Wissenschaftlich benannt ist es nach dem Jesuiten und Missionar Juan Ignatio Molina, geboren am 24. Juni 1740 in Talea, Chile, der 1782 eine Naturgeschichte Chiles verfasst hat. Interessanter ist der deutsche Namen Pfeifengras, denn dieser geht auf eine nützliche Eigenheit der Wuchsform dieses Süßgrases zurück. Der ganze Teil des oberen Halms ist knotenlos, dafür aber am Grund zwiebelartig angeschwollen.
So berichten denn verschiedene Quellen, dass „der lange, steife und knotenlose Halm für die Tabakraucher ein beliebtes Instrument ist, womit sie die durch den Tabaksaft verstopften Pfeifen zu reinigen pflegen.“ 1783 berichtet Linné-Houttuyn, dass Landleute die Halme nach dem Verblühen sammeln und sie in den Kaffee- und Bierschenken unter dem Namen Schmelen in ganzen Bündeln für wenig Geld feil bieten“. Diese Art organischer Pfeifenreiniger ist heute völlig außer Gebrauch, das Gras hat aber von dieser Verwendung her seinen Namen.
Streuwiesen im Hohen Venn
Auf den entwässerten Flächen des Hohen Venns hat sich das Pfeifengras weit ausgebreitet. Pfeifengraswiesen sind also als Degradations-(Abbau-)stadien entwässerter Torfmoore zu verstehen. Da sie sehr nährstoffarm sind und nicht gedüngt werden, eignen sie sich nicht zur Ernte von Viehfutter. Ertragsschwach und spät gemäht liefern sie überwiegend Einstreumaterial für die Viehställe. Daher werden sie auch als Streuwiesen bezeichnet. Durch die Aufgabe dieser Nutzungsform oder die Umwandlung in Intensivgrünland sind die Pfeifengraswiesen heute als betriebswirtschaftlich ineffektiver Bewirtschaftungstyp nährstoffarmer Wiesen dennoch in vielen Regionen aus der Landschaft verschwunden.

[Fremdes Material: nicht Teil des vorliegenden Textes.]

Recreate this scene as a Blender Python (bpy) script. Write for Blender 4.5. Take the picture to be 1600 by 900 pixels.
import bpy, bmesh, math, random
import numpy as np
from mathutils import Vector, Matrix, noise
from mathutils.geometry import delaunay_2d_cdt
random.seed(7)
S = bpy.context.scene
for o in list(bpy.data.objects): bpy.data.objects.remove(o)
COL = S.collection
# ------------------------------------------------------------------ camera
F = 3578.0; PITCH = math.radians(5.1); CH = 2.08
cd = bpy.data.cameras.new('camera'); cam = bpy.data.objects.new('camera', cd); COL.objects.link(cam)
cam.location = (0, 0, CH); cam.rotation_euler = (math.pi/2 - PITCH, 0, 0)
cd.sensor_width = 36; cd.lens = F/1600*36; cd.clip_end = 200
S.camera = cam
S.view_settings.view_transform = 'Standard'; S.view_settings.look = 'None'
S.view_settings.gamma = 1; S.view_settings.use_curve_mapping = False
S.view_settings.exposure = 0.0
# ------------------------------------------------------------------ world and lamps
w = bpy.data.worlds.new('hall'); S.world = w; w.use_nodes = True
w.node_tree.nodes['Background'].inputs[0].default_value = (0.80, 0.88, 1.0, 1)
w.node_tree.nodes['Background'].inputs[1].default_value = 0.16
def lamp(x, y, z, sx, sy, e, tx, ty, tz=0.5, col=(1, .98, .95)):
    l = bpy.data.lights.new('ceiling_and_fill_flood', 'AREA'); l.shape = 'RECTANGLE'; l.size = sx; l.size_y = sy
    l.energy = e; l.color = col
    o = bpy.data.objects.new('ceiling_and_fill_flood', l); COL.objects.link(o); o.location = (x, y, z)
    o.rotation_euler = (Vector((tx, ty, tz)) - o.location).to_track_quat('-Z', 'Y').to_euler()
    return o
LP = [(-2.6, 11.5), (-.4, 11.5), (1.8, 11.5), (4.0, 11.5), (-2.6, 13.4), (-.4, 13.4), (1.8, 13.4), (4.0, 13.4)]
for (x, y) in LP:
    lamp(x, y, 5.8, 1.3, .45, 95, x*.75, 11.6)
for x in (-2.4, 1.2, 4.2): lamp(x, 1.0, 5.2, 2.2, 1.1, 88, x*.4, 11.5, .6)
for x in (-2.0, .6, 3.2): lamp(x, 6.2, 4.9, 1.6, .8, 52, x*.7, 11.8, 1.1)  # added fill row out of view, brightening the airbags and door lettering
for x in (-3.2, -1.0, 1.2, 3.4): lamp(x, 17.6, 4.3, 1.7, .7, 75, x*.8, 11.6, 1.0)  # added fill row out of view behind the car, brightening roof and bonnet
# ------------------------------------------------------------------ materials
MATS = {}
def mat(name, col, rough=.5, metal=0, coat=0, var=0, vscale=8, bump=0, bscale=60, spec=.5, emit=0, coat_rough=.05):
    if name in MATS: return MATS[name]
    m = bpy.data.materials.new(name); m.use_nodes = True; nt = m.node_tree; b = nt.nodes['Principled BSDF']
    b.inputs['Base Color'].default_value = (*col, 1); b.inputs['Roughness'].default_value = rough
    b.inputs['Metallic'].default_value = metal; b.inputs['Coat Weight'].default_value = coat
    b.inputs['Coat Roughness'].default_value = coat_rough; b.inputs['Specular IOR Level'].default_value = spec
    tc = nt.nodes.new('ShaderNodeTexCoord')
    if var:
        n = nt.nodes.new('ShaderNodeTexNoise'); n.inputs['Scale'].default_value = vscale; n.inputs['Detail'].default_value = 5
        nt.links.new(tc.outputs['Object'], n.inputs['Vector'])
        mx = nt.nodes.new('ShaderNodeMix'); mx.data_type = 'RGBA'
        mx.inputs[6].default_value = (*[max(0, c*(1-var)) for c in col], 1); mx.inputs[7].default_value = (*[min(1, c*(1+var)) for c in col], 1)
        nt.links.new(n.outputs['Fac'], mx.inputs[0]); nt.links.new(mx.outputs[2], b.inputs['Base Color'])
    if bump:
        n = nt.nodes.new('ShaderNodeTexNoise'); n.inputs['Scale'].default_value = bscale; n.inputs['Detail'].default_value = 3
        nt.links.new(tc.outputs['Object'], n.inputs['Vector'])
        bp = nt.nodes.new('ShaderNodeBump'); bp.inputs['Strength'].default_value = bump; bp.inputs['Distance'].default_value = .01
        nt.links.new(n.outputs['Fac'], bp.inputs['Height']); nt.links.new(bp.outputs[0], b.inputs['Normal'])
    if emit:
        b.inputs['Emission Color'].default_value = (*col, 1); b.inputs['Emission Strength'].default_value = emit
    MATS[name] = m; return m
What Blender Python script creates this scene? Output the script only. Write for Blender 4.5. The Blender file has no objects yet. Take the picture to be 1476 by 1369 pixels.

Echte Wertschätzung erfährt das Pfeifengras neuerdings unter Gartenfreunden. Gräser erinnern an die unberührte Natur. Sie vermitteln Leichtigkeit, Subtilität und eine Art von Eleganz, die sie zu idealen Begleitern für Stauden machen, die den modernen zeitgenössischen Garten kennzeichnen. Mehrere Sorten stehen heute zur Verfügung: M. caerulea ‚Karl Foerster‘ mit dunklen, offenen Blütenständen, wächst steif aufrecht, sieht im Herbst ausgesprochen schön aus, übersteht aber den Winter nicht. Bei M. caerulea ‚Transparent‘ wirken die offenen Blütenrispen besonders leicht. Dennoch ist es sehr robust und kann in der Rabatte gute Effekte erzielen.